Stephen Hawking's Final Paper Proposes Way to Detect the 'Multiverse' .



Stephen Hawking's final research paper could help astronomers find evidence that our universe is just one among many in a larger "multiverse," according to media reports. The famed cosmologist, who died last week at the age of 76, is lead author of a study called "A Smooth Exit from Eternal Inflation?" which was originally submitted to an unnamed journal last July.

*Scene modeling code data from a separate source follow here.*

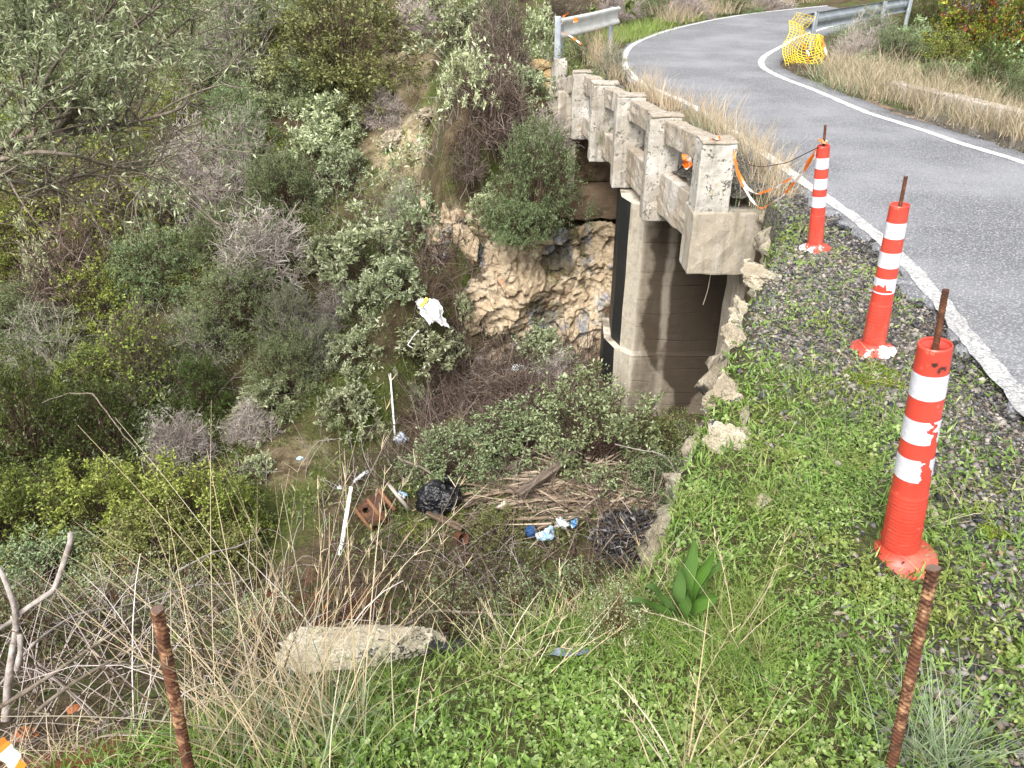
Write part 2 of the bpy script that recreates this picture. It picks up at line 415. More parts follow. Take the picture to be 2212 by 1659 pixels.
def mat_line():
    m, g = M("road_paint"); p = g.pos(); x, y, z = g.sep(p)
    wear = g.math('ADD', g.math('ADD', g.math('MULTIPLY', g.noise(70, 5, .7), .4), g.math('MULTIPLY', g.vor(80, out='Color'), .22)), g.math('MULTIPLY', g.noise(3.5, 4, .6), .38))
    thr = g.rng(y, 2.5, 8.0, .095, -.045)
    f = g.rng(g.math('ADD', wear, thr), .47, .55)
    old = g.ramp(g.vor(95, out='Color'), [(0, (.12, .12, .125)), (.6, (.27, .27, .27)), (1, (.45, .42, .38))])
    white = g.ramp(g.noise(30, 4), [(.3, (.40, .40, .385)), (.6, (.53, .53, .515))])
    g.out(g.bsdf(g.mix(f, white, old), .75, g.bump(g.math('SUBTRACT', g.noise(260, 3), g.vor(95)), .5, .008), .3)); return m
def concrete(name, base, lime=.3, dark=.5, lichen=.3, streak=True, board=False, pier=False):
    m, g = M(name); p = g.pos(); x, y, z = g.sep(p)
    n1 = g.noise(2.2, 6, .6); n2 = g.noise(14, 6, .65); n3 = g.noise(70, 4, .6)
    c = g.ramp(n2, [(.25, tuple(v * .62 for v in base)), (.5, base), (.75, tuple(min(v * 1.3, .7) for v in base))])
    st = g.noise(7, 5, .65, g.scale(p, (1, 1, .16)))
    if lime: c = g.mix(g.rng(g.math('ADD', g.math('MULTIPLY', st, .5), g.math('MULTIPLY', n1, .5)), .55 - lime * .3, .80 - lime * .3, 0, .8), c, (.47, .455, .425))
    if streak: c = g.mix(g.rng(g.noise(9, 5, .65, g.scale(p, (1, 1, .1))), .52, .68, 0, dark), c, (.10, .082, .06))
    if lichen:
        lz = g.math('MULTIPLY', g.rng(n2, .5, .58), g.rng(g.noise(45, 4, .7), .48, .54))
        c = g.mix(g.math('MULTIPLY', lz, lichen), c, (.06, .058, .05))
        c = g.mix(g.math('MULTIPLY', g.math('MULTIPLY', g.rng(g.noise(9, 5, .7, g.scale(p, (1.3, 1, 1))), .62, .7), .6), lichen), c, (.33, .24, .09))
    h = g.math('ADD', g.math('MULTIPLY', n2, .5), g.math('MULTIPLY', n3, .3))
    if board:
        bz = g.math('FRACT', g.math('ADD', g.math('MULTIPLY', z, 6.1), g.math('MULTIPLY', g.noise(1.1, 4), .8)))
        ln = g.math('MULTIPLY', g.rng(g.math('ABSOLUTE', g.math('SUBTRACT', bz, .5)), .0, .045, 1, 0), g.rng(g.noise(1.7, 4, .6, g.scale(p, (1, 1, 4))), .42, .55))
        c = g.mix(g.math('MULTIPLY', ln, .36), c, tuple(v * .4 for v in base))
        g1 = g.noise(16, 4, .6, g.scale(p, (.12, .12, 1.6)))
        c = g.mix(g.rng(g1, .45, .7, 0, .35), c, tuple(v * .55 for v in base))
        h = g.math('SUBTRACT', g.math('ADD', h, g.math('MULTIPLY', g1, .4)), g.math('MULTIPLY', ln, .8))
    if pier:
        # water stain: broad at the top, tapering to a tongue at the foot, plus a thin pale runnel
        wob = g.math('MULTIPLY', g.math('SUBTRACT', g.noise(2.0, 5, .55), .5), .42)
        hw = g.rng(z, -3.15, -2.05, .13, .76)
        cx = g.rng(z, -3.2, -1.6, 1.95, 2.22)
        dx = g.math('ABSOLUTE', g.math('SUBTRACT', g.math('ADD', x, wob), cx))
        st2 = g.rng(g.math('SUBTRACT', hw, dx), -.01, .05)
        c = g.mix(g.math('MULTIPLY', st2, .9), c, (.040, .029, .019))
        xw = g.math('ADD', x, g.math('MULTIPLY', g.math('SUBTRACT', g.noise(3, 4), .5), .12))
        run = g.math('MULTIPLY', g.rng(g.math('ABSOLUTE', g.math('SUBTRACT', xw, 1.69)), .02, .07, 1, 0), g.rng(g.noise(4, 4, .6, g.scale(p, (1, 1, .4))), .35, .6))
        c = g.mix(g.math('MULTIPLY', run, .6), c, (.34, .30, .24))
        dk = g.rng(g.math('ABSOLUTE', g.math('SUBTRACT', xw, 1.56)), .04, .12, .75, 0)
        c = g.mix(g.math('MULTIPLY', dk, g.rng(g.noise(3, 4, .6, g.scale(p, (1, 1, .3))), .4, .6)), c, (.075, .06, .044))
        edge = g.math('MULTIPLY', g.rng(x, 1.33, 1.43, 1, 0), g.rng(g.noise(6, 4, .6, g.scale(p, (1, 1, .3))), .36, .55))
        c = g.mix(g.math('MULTIPLY', edge, .8), c, (.50, .45, .37))
    g.out(g.bsdf(c, .9, g.bump(h, .7, .015), .2)); return m
def mat_rock(name, cols, dark=.5, grey=False):
    m, g = M(name); p = g.objc()
    n = g.noise(3.0, 8, .65, p); n2 = g.noise(16, 6, .7, p); n3 = g.noise(60, 4, .65, p)
    c = g.ramp(n, [(.3, cols[0]), (.5, cols[1]), (.68, cols[2])])
    c = g.mix(g.rng(n2, .52, .7, 0, .6), c, tuple(min(v * 1.35, .62) for v in cols[2]))
    c = g.mix(g.rng(n2, .3, .42, .6, 0), c, tuple(v * .45 for v in cols[0]))
    if grey:
        gv = g.rng(g.noise(1.5, 5, .6, g.scale(p, (1.4, 1, .6))), .525, .60)
        c = g.mix(gv, c, g.ramp(n2, [(.35, (.10, .105, .11)), (.55, (.23, .235, .245)), (.75, (.42, .43, .45))]))
        gv2 = g.math('MULTIPLY', g.rng(g.noise(2.1, 5, .6, g.scale(p, (1, 1.2, 1))), .535, .60), .85)
        c = g.mix(gv2, c, g.ramp(n2, [(.35, (.05, .04, .025)), (.7, (.13, .105, .06))]))
        c = g.mix(g.rng(g.noise(4.2, 4, .6, g.scale(p, (1, .7, 1))), .62, .72, 0, .6), c, (.36, .155, .07))
    lz = g.math('MULTIPLY', g.rng(g.noise(7, 5, .75, p), .585, .61), dark)
    c = g.mix(lz, c, (.03, .032, .034))
    c = g.mix(g.rng(g.noise(1.7, 6, .7, p), .56, .66, 0, .55), c, (.15, .145, .125))
    nz = g.sep(g.new("ShaderNodeNewGeometry").outputs['Normal'])[2]
    ms = g.math('MULTIPLY', g.rng(nz, .1, .8), g.rng(g.noise(5, 5, .7, g.scale(p, (1, 1, 1.1))), .55, .66))
    c = g.mix(g.math('MULTIPLY', ms, .75), c, (.09, .095, .02))
    h = g.math('ADD', g.math('MULTIPLY', n2, .7), g.math('MULTIPLY', n3, .35))
    g.out(g.bsdf(c, .92, g.bump(h, .9, .03), .15)); return m
MG = mat_ground(); MA = mat_asphalt(); ML = mat_line()
MC_post = concrete("limewashed_concrete", (.30, .272, .228), .45, .55, .8)
MC_white = concrete("white_concrete", (.345, .325, .285), .5, .45, .9)
MC_rail = concrete("weathered_concrete", (.27, .23, .18), .32, .6, .8)
MC_beam = concrete("brown_concrete", (.265, .222, .168), .34, .5, .4)
MC_endb = concrete("end_block_concrete", (.30, .262, .205), .30, .4, .3)
MC_pier = concrete("board_marked_concrete", (.175, .147, .11), .08, .4, .1, board=True, pier=True)  # front tone kept dark so its corner reads as turned from the light
MC_light = concrete("pale_concrete", (.32, .285, .225), .12, .5, .2)  # paler than the pier front: the corner's light contrast is put into the colour
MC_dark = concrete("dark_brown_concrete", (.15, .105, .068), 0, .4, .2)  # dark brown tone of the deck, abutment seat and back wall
MROCK = mat_rock("limestone", [(.17, .14, .095), (.31, .265, .195), (.43, .385, .305)], .75)
MROCK_b = mat_rock("pale_limestone", [(.22, .185, .125), (.36, .32, .24), (.47, .435, .355)], .95)
MROCK_o = mat_rock("ochre_rock", [(.21, .155, .10), (.37, .29, .195), (.49, .41, .305)], .3, True)
MROCK_br = mat_rock("brown_rock", [(.17, .11, .05), (.30, .21, .10), (.38, .29, .16)], .3)

# ============================================================ terrain sheet
xs = np.unique(np.round(np.r_[np.arange(-34, -10, 1.2), np.arange(-10, -3, .16), np.arange(-3, 6, .055), np.arange(6, 14, .22), np.arange(14, 46, 1.5)], 4))
ys = np.unique(np.round(np.r_[np.arange(-8, .4, .6), np.arange(.4, 6.6, .055), np.arange(6.6, 15, .09), np.arange(15, 28, .3), np.arange(28, 75, 1.5)], 4))
gx, gy = np.meshgrid(xs, ys, indexing='ij')
TV = np.stack([gx, gy, H(gx.ravel(), gy.ravel()).reshape(gx.shape)], -1).reshape(-1, 3)
struct('ground', mesh('ground', TV, grid_faces(len(xs), len(ys)), True), MG)

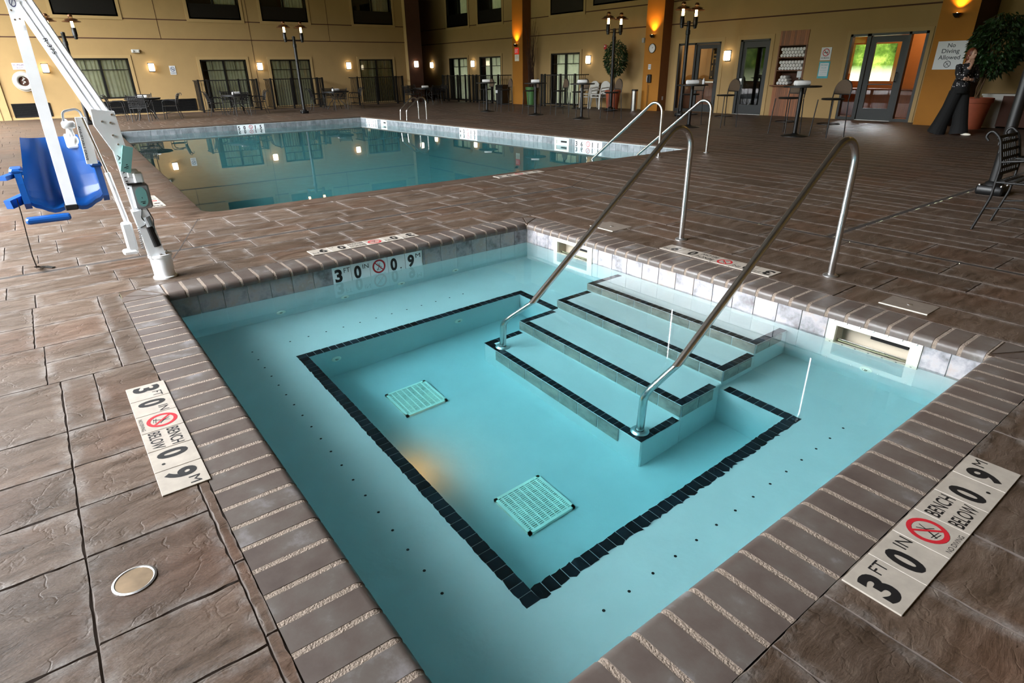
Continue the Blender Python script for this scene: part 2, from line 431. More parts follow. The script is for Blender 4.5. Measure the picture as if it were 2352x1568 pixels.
def ashlar(x0,x1,y0,y1,along='x'):
    if along=='x':
        ys=chop(y0,y1,.24,.46)
        for k in range(len(ys)-1):
            xs=chop(x0,x1,.5,1.25); h=ys[k+1]-ys[k]
            for i in range(len(xs)-1):
                if h>.36 and rs.random()<.35:
                    m=ys[k]+h*rs.choice((.4,.5,.6)); slab(xs[i],xs[i+1],ys[k],m); slab(xs[i],xs[i+1],m,ys[k+1])
                else: slab(xs[i],xs[i+1],ys[k],ys[k+1])
    else:
        xs=chop(x0,x1,.26,.58)
        for k in range(len(xs)-1):
            ys=chop(y0,y1,.28,.7); h=xs[k+1]-xs[k]
            for i in range(len(ys)-1):
                if h>.42 and rs.random()<.3:
                    m=xs[k]+h*rs.choice((.4,.5,.6)); slab(xs[k],m,ys[i],ys[i+1]); slab(m,xs[k+1],ys[i],ys[i+1])
                else: slab(xs[k],xs[k+1],ys[i],ys[i+1])
SY,NY,WX,EX=-8.5,14.7,-25.0,9.0     # walls
NYF=15.3
J=.021
px0,px1,py0,py1=-16.45,-2.72,-2.40,6.15
ashlar(-30,px0,SY,NY,'y')
ashlar(px0,px1,SY,py0,'y'); ashlar(px0,px1,py1,NY,'x')
ashlar(px1,-1.22-J,SY,1.72+J,'y')
ashlar(-1.22+J,-CW,SY,1.72-J,'y')
ashlar(-CW,D+CW,CW,1.72-J,'x')
ashlar(D+CW,EX,SY,1.72-J,'x')
ashlar(px1,2.16-J,1.72+J,NYF,'x'); ashlar(2.16+J,EX,1.72+J,NYF,'x')
y_c=-W-CW
for q in [(-.262,.54,-3.62,y_c),(.54,1.12,-3.62,y_c),(-.262,.145,-3.985,-3.62),(.145,.54,-3.985,-3.62),(.54,.815,-3.943,-3.62),(.815,1.12,-3.943,-3.62),
          (1.12,1.7,-3.75,y_c),(1.12,1.7,-3.89,-3.75),(1.7,2.03,-3.89,y_c),(2.03,2.33,-3.89,y_c),(2.33,2.63,-3.89,-3.525),(2.63,3.03,-3.89,-3.525),
          (3.03,3.31,-3.89,-3.525),(3.31,3.72,-3.89,-3.525),(3.72,4.133,-3.89,-3.525),(2.33,2.95,-3.525,y_c),(2.95,3.28,-3.525,y_c),(3.28,4.133,-3.525,y_c),
          (-.262,.12,-4.4,-3.985),(.12,.54,-4.4,-3.985),(.54,1.12,-4.4,-3.943),(1.12,1.7,-4.4,-3.89),(1.7,2.03,-4.4,-3.89),(2.03,2.33,-4.4,-3.89),(2.33,2.63,-4.4,-3.89),(2.63,3.05,-4.4,-3.89),(3.05,3.4,-4.4,-3.89),(3.4,4.133,-4.4,-3.89)]:
    slab(*q)
ashlar(-CW,D+CW,SY,-4.4,'y')
# ground under the slabs (dark at the bottom of the saw cuts), open at the basins
fl.m=2; fl.r=.5
def under(x0,x1,y0,y1): fl.quad((x0,y0,-.0012),(x1,y0,-.0012),(x1,y1,-.0012),(x0,y1,-.0012))
under(-1.22-J-.003,-1.22+J+.003,SY,1.72-J); under(-1.22-J,EX,1.72-J-.003,1.72+J+.003); under(2.16-J-.003,2.16+J+.003,1.72+J,NYF)
fl.m=0; fl.quad((-CW,-4.4,-.0066),(D+CW,-4.4,-.0066),(D+CW,y_c,-.0066),(-CW,y_c,-.0066)); fl.m=2
# diagonal cuts to the pool corners
def cut(p,q,w=.009):
    d=Vector((q[0]-p[0],q[1]-p[1])).normalized(); n=Vector((-d.y,d.x))*w/2
    fl.quad((p[0]-n.x,p[1]-n.y,.0008),(q[0]-n.x,q[1]-n.y,.0008),(q[0]+n.x,q[1]+n.y,.0008),(p[0]+n.x,p[1]+n.y,.0008))
cut((-1.22,1.72),(-2.35,3.55)); cut((-1.22,-2.93),(-2.62,-2.47)); cut((-.46,-3.2),(-1.22,-2.93))
# corner fill round the spa coping
fl.m=0
for cx,cy in ((-CW,0),(D,0),(-CW,-W-CW),(D,-W-CW)):
    fl.r=rs.random(); fl.quad((cx,cy,-.004),(cx+CW,cy,-.004),(cx+CW,cy+CW,-.004),(cx,cy+CW,-.004))
struct(fl.build('floor',[M['deck'],M['groove'],M['joint']]))

# ------------------------------------------------------------------ spa coping : bullnose bricks
cp=MB()
def prof(drop=0.,back=0.):
    p=[(CW,-.05),(CW,-drop)]
    for k in range(6):
        a=PI/2+ (PI/2)*k/5
        p.append((.034+back+.034*math.cos(a),-.034-drop+.034*math.sin(a)))
    p+= [(back,-.055),(back+.02,-.055)]
    return p
def run(o,d,n,L,N):
    """bricks along direction d from o, outward normal n"""
    o=Vector(o);d=Vector(d);n=Vector(n); pitch=L/N; mw=.022
    def pr(a,b,P):
        v=[];k=len(P)
        for t in (a,b): v+=[o+d*t+n*q[0]+Vector((0,0,q[1])) for q in P]
        cp.add(v,[tuple(range(k)),tuple(range(2*k-1,k-1,-1))]+[(i,k+i,k+(i+1)%k,(i+1)%k) for i in range(k)])
    cp.m=1; cp.r=.5; pr(0,L,prof(.0018,.002))
    cp.m=0
    for i in range(N):
        cp.r=rs.random(); pr(i*pitch+mw/2,(i+1)*pitch-mw/2,prof(rs.random()*.0015,0))
run((0,0,0),(0,-1,0),(-1,0,0),W,26); run((D,0,0),(-1,0,0),(0,1,0),D,32)
run((0,-W,0),(1,0,0),(0,-1,0),D,32); run((D,-W,0),(0,1,0),(1,0,0),W,26)
def corner(cx,cy,a0,rad=CW):
    cp.m=1; cp.r=.5
    M_=Matrix.Translation((cx,cy,-.05))
    cp.prism([(0,0)]+[(rad*math.cos(a0+PI/2*k/10),rad*math.sin(a0+PI/2*k/10)) for k in range(11)],M_,.046)
    cp.m=0
    for j in range(3):
        cp.r=rs.random(); b0=a0+PI/6*j+.035; b1=a0+PI/6*(j+1)-.035
        pts=[(.03*math.cos((b0+b1)/2),.03*math.sin((b0+b1)/2))]+[(rad*math.cos(b0+(b1-b0)*k/4),rad*math.sin(b0+(b1-b0)*k/4)) for k in range(5)]
        cp.prism(pts,M_,.0495)
corner(0,0,PI/2); corner(D,0,0); corner(D,-W,-PI/2); corner(0,-W,PI,CW*1.06)
struct(cp.build('spa_coping',[M['brick'],M['mortar']],smooth=40,recalc=True))

# ------------------------------------------------------------------ spa basin
BZ,FZ=-.70,-1.12
X0,X1,Y0,Y1=-.02,D+.02,-W-.02,.02
wx0,wx1,wy0,wy1=.775,3.225,-2.56,-.70
b=MB()
b.quad((X0,Y0,BZ),(X0,Y1,BZ),(X0,Y1,-.03),(X0,Y0,-.03)); b.quad((X1,Y1,BZ),(X1,Y0,BZ),(X1,Y0,-.03),(X1,Y1,-.03))
b.quad((X1,Y0,BZ),(X0,Y0,BZ),(X0,Y0,-.03),(X1,Y0,-.03))
# back wall with two skimmer mouths
SK=[(.41,.93),(3.05,3.58)]
def holed(mb,fn,u0,u1,z0,z1,holes):
    us=sorted({u0,u1,*[h[0] for h in holes],*[h[1] for h in holes]}); zs=sorted({z0,z1,*[h[2] for h in holes],*[h[3] for h in holes]})
    for i in range(len(us)-1):
        for k in range(len(zs)-1):
            cu,cz=(us[i]+us[i+1])/2,(zs[k]+zs[k+1])/2
            if any(h[0]<cu<h[1] and h[2]<cz<h[3] for h in holes): continue
            mb.add([fn(us[i],zs[k]),fn(us[i+1],zs[k]),fn(us[i+1],zs[k+1]),fn(us[i],zs[k+1])],[(0,1,2,3)])
SKH=[(a+.05,c-.06,-.225,-.088) for a,c in SK]
holed(b,lambda u,z:(u,Y1,z),X0,X1,BZ,-.03,SKH)
for (x0,x1,y0,y1) in ((X0,wx0,Y0,Y1),(wx1,X1,Y0,Y1),(wx0,wx1,Y0,wy0),(wx0,wx1,wy1,Y1)):
    b.quad((x0,y0,BZ),(x1,y0,BZ),(x1,y1,BZ),(x0,y1,BZ))
cv=.03
b.quad((wx0,wy0,BZ),(wx0,wy1,BZ),(wx0,wy1,FZ),(wx0,wy0,FZ)); b.quad((wx1,wy1,BZ),(wx1,wy0,BZ),(wx1,wy0,FZ),(wx1,wy1,FZ))
b.quad((wx1,wy0,BZ),(wx0,wy0,BZ),(wx0,wy0,FZ),(wx1,wy0,FZ)); b.quad((wx0,wy1,BZ),(wx1,wy1,BZ),(wx1,wy1,FZ),(wx0,wy1,FZ))
b.quad((wx0,wy0,FZ),(wx1,wy0,FZ),(wx1,wy1,FZ),(wx0,wy1,FZ))
struct(b.build('spa_basin',M['plaster']))
# steps
sx0,sx1=1.24,2.79
ST=[(-.345,.02,-.30,BZ-.01),(-.675,-.345,-.48,BZ-.01),(-1.06,-.675,-.66,FZ-.01),(-1.40,-1.06,-.84,FZ-.01)]
st=MB()
for y0,y1,zt,zb in ST: st.bbox(sx0,sx1,y0,y1+.01,zb,zt,.008)
steps=struct(st.build('spa_steps',M['plaster']))
def mosaic(mb,p,q,out,w,n,t=.003,jag=0.):
    """row of n small tiles from p to q, width w towards out, on a horizontal surface"""
    p=Vector(p);q=Vector(q);o=Vector(out);d=(q-p);L=d.length;d/=L;pt=L/n;g=.0035
    for i in range(n):
        mb.r=rs.random()
        a=p+d*(i*pt+g/2);c=p+d*((i+1)*pt-g/2)
        j=lambda:(rs.random()-.5)*jag
        e0,e1=o*(w+j()-abs(j())),o*(w+j())
        i0,i1=o*(j()*.5),o*(j()*.5)
        pts=[a+i0,(a+c)/2+o*(j()*.6),c+i1,c+e1,(a+c)/2+o*(w+j()*1.3),a+e0]
        up=Vector((0,0,t))
        v=[x for x in pts]+[x+up for x in pts]
        mb.add(v,[(6,7,8,9,10,11)]+[(k,(k+1)%6,6+(k+1)%6,6+k) for k in range(6)])
nv=MB(); e=.052
for k,(y0,y1,zt,zb) in enumerate(ST):
    mosaic(nv,(sx0,y0,zt),(sx1,y0,zt),(0,1,0),e,28)
    L=.33 if k else .36
    mosaic(nv,(sx0,y0+e,zt),(sx0,y0+L,zt),(1,0,0),e,5); mosaic(nv,(sx1,y0+e,zt),(sx1,y0+L,zt),(-1,0,0),e,5)
nv.build('nosing_mosaic',M['navy'],parent=steps)['label']='navy mosaic tile edging on the step nosings'
rt=MB(); rt.m=0
def risers(p,q,out,n,h,z):
    p=Vector(p);q=Vector(q);o=Vector(out);d=(q-p);pt=d/n;dn=d.normalized()
    for i in range(n):
        rt.r=rs.random(); a=p+pt*i+dn*.004;c=p+pt*(i+1)-dn*.004
        v=[a+Vector((0,0,z-h)),c+Vector((0,0,z-h)),c+Vector((0,0,z)),a+Vector((0,0,z))]; v+= [x+o*.006 for x in v]
        rt.m=0; rt.add(v,[(4,5,6,7),(0,1,5,4),(1,2,6,5),(2,3,7,6),(3,0,4,7)])
    rt.m=1; a,c=p,q
    v=[a+Vector((0,0,z-h)),c+Vector((0,0,z-h)),c+Vector((0,0,z)),a+Vector((0,0,z))]; rt.add([x+o*.003 for x in v],[(0,1,2,3)])
for k,(y0,y1,zt,zb) in enumerate(ST):
    a,c=(sx0,sx1) if k<3 else (sx0+.15,sx1-.17)
    risers((a,y0,0),(c,y0,0),(0,-1,0),9 if k<3 else 7,.14,zt-.008)
    if k<3: risers((sx1,y0,0),(sx1,y0+.3,0),(1,0,0),2,.135,zt-.008)
rt.build('riser_tile',[M['riser'],M['grout']],parent=steps)['label']='gray slate tiles on the step risers'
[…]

On March 4 — just 10 days before Hawking's death — his co-author, Thomas Hertog, a professor of theoretical physics at KU Leuven University in Belgium, submitted a revised version of the manuscript for further review, according to British newspaper The Sunday Times.
The inflation referenced in the paper's title is the incredible expansion of space-time theorized to have occurred in the first few moments after the Big Bang, which created the universe. Many physicists believe that this dramatic ballooning wasn't limited to our neck of the cosmic woods but rather happened repeatedly, spawning multiple universes — perhaps an infinite number of them number of them.


"A consequence of inflation is that there should be a multitude of universes, but we have never been able to measure this," Carlos Frenk, a professor of cosmology at Durham University in England who's not involved in the new study, told The Sunday Times.


"The intriguing idea in Hawking’s paper is that [the multiverse] left its imprint on the background radiation permeating our universe and we could measure it with a detector on a spaceship," Frenk added. "These ideas offer the breathtaking prospect of finding evidence for the existence of other universes. This would profoundly change our perception of our place in the cosmos."
Not everyone is so enthusiastic about the paper's potential. For example, Neil Turok, the director of the Perimeter Institute for Theoretical Physics in Canada, told The Sunday Times, "I remain puzzled as to why [Hawking] found this picture interesting."
However it's ultimately received, the manuscript — which you can read for free at the online preprint site arXiv.org — is a reminder that Hawking was a deep thinker committed to tackling some of the universe's biggest mysteries. He will be missed a great deal, by his colleagues and the general public alike.